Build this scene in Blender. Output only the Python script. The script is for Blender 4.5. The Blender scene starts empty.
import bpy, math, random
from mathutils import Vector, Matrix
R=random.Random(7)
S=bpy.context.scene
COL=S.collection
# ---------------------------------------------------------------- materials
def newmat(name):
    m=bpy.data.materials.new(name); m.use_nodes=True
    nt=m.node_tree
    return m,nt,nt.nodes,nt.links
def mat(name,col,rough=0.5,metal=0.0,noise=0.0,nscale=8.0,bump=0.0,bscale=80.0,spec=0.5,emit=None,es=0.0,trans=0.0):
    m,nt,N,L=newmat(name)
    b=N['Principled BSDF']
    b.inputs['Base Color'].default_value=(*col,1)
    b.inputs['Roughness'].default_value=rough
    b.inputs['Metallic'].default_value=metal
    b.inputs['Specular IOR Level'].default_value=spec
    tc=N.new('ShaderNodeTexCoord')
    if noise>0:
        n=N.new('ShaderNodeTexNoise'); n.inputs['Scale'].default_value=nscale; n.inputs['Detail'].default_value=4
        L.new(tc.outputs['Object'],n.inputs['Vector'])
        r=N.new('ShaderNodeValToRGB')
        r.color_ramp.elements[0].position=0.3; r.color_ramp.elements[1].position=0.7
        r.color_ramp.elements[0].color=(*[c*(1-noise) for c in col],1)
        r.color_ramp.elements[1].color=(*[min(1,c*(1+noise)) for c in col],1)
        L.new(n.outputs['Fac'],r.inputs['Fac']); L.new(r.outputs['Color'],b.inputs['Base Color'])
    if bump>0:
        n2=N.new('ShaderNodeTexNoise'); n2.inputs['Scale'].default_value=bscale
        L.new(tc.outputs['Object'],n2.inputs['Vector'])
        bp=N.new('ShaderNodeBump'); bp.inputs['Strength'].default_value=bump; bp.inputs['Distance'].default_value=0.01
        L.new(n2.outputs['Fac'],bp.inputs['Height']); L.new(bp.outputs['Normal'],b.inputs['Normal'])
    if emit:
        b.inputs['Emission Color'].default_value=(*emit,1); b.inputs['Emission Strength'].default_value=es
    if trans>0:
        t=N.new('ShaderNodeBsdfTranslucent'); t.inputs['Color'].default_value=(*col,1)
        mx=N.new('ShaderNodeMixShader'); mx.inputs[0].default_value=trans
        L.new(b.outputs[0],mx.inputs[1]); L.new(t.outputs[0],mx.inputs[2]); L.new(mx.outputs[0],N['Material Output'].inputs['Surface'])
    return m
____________
What to produce —
Identify the lines above that contain the word "scene", then copy them.

Full response —
Build this scene in Blender. Output only the Python script. The script is for Blender 4.5. The Blender scene starts empty.
S=bpy.context.scene